Winter ice presents a major hazard for pedestrians and motorists alike, leading to widespread use of chemical de-icers to maintain safety. While rock salt, or sodium chloride, is the most common and least expensive option, it is known to cause significant drawbacks. These issues include the corrosion of metal infrastructure and vehicles, as well as damage to concrete and vegetation. The search for effective alternatives is necessary to mitigate these environmental and structural concerns.
How De-Icers Work
The basic scientific principle behind chemical de-icing is called freezing point depression. This process involves the applied chemical dissolving into the thin layer of liquid water that is naturally present on the surface of ice, even when the air temperature is below freezing. The dissolved particles interfere with the ability of water molecules to arrange themselves into the rigid, crystalline structure of solid ice, effectively lowering the temperature at which the water can freeze.

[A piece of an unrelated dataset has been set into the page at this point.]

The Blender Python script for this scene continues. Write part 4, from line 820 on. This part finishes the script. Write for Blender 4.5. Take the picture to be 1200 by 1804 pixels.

The de-icing process requires a liquid brine solution to begin. The chemical must first absorb moisture from the air or ice surface to form this solution, which then penetrates the ice layer. Once the brine reaches the pavement, it spreads out, undermining the bond between the ice and the surface. The de-icer’s effectiveness depends on the concentration of the brine, as dilution from melting ice or precipitation can cause the liquid to refreeze.
Commercial Alternatives to Sodium Chloride
Several compounds are used as commercial de-icers to address the limitations of traditional rock salt. These alternatives vary in their chemical properties, effective temperatures, and impact on the environment.
Calcium Chloride (\(\text{CaCl}_2\)) is a popular choice because it acts quickly and generates heat when it dissolves (an exothermic reaction). This heat allows it to be effective at extremely low temperatures, working down to approximately \(-25^\circ\text{F}\) (\(-32^\circ\text{C}\)). However, it is highly corrosive to metals and can be irritating to skin and paws.
Magnesium Chloride (\(\text{MgCl}_2\)) is less corrosive to steel and concrete than calcium chloride. It is effective at intermediate low temperatures, maintaining de-icing ability down to about \(-5^\circ\text{F}\) (\(-21^\circ\text{C}\)). This compound is often used in blends with sodium chloride to boost performance.
Potassium Chloride (\(\text{KCl}\)) is frequently marketed as a fertilizer and is less damaging to plants than other chloride-based de-icers. Its effectiveness is limited to moderate temperatures, typically stopping around \(12^\circ\text{F}\) (\(-11^\circ\text{C}\)). It is one of the least effective chloride salts in extremely cold conditions.
Urea (\(\text{CO(NH}_2)_2\)) is a nitrogen-based fertilizer valued for its very low corrosion risk to metal infrastructure, making it a common choice at airports. Its lowest practical effective temperature is relatively high compared to chlorides, generally working down to about \(15^\circ\text{F}\) (\(-9^\circ\text{C}\)). This limitation means it is not suitable for severe cold snaps.
Calcium Magnesium Acetate (CMA) is often produced from agricultural products and is regarded as a low-corrosion alternative to chloride salts. It works by disrupting the bond between ice and the pavement rather than melting it with a brine. CMA is effective down to about \(5^\circ\text{F}\) (\(-15^\circ\text{C}\)) and is the least corrosive to concrete and metal.
Practical Considerations for De-Icing Agents
Selecting a de-icing agent depends heavily on the expected weather and the surfaces needing treatment. While sodium chloride loses effectiveness around \(15^\circ\text{F}\), calcium chloride can continue to melt ice well below \(0^\circ\text{F}\). This difference in effective temperature is a primary factor when choosing a product for regions that experience deep freezes.
Corrosive effects on concrete and metal are a major practical consideration. All chloride-based de-icers, including calcium chloride and magnesium chloride, pose a risk of corrosion to vehicles, bridges, and steel reinforcements in concrete. CMA is significantly less corrosive than any chloride salt and is often noted as being nearly as mild as tap water.
Environmental impact and pet safety are important factors for homeowners and sensitive areas. Urea and CMA are generally preferred because they are considered safer for plants and water runoff than traditional salts. While all chemical de-icers carry some risk of irritation, magnesium chloride is often viewed as less irritating to pets’ paws than calcium or sodium chloride.